Texte écrit par Henri Béraud pour le Merle Blanc, hebdomadaire satirique, qui "siffle et persiffle le samedi".
 

 

 

              En deux tomes le Roman d'un Clown. Avant de s'enrichir dans les coulisses de la rue Favart, ils portaient sur le plateau de la rue Bergère la collerette, le minuscule gibus et le nez lumineux des clowns musicaux. 
               En somme, ils commencèrent par produire de la musique au moyen de petits ronds de métal et finirent par produire de petits ronds de métal au moyen de la musique. La fortune et les hommes ne leur ont point fait oublier les succès de leur jeunesse.

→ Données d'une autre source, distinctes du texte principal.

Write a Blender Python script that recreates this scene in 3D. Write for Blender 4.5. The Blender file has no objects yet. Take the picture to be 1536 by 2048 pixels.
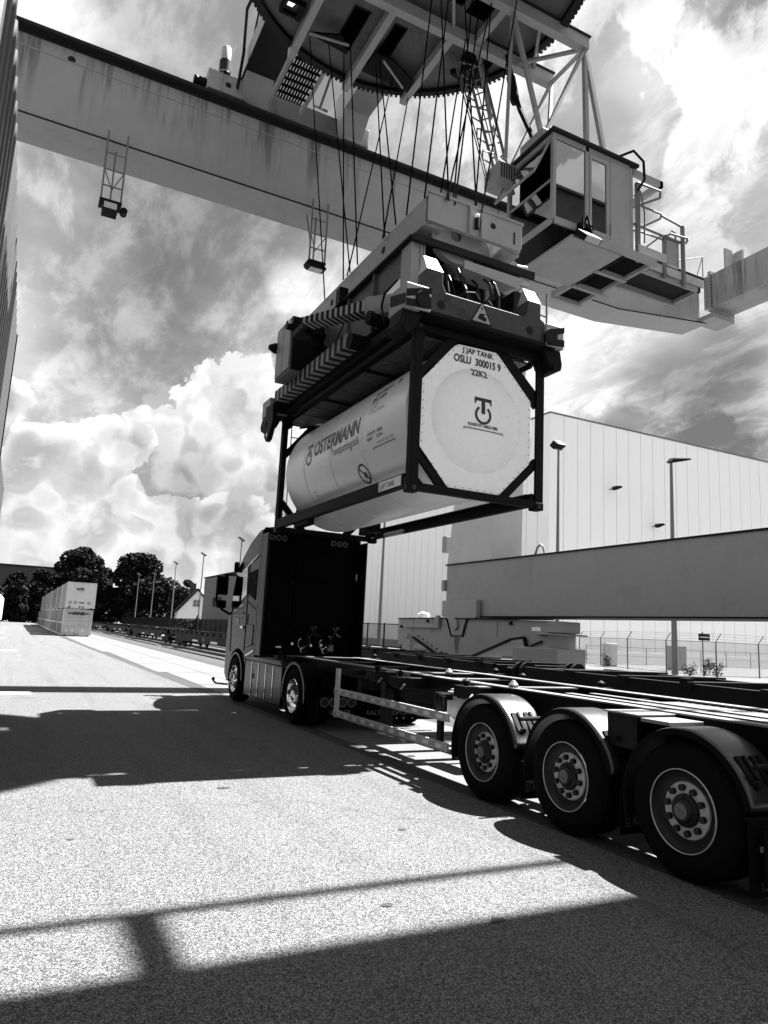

Ils rêvent du compositeur qui leur apportera la funambulesque et bastringoforme partition d'un opéra comique avec accompagnement d'ocarinas, grelots, accordéons, xylophones, chapeau chinois et mirlitons, et ils jubilent de penser la gueule que ferait Messager en conduisant l'orchestre.
               En attendant cet heureux jour, ils rendent les plus fervents services à la musique française en affichant, douze fois par semaine, la Tosca, Madame Butterfly, la Vie de bohème, Cavalleria Rusticana et autres spaghetti mélodiques à la mode de Napoli de Milano. Au demeurant, les meilleurs frères du monde plus inséparables que les Siamois légendaires.
               Les Isola n'ont jamais pu s'isoler.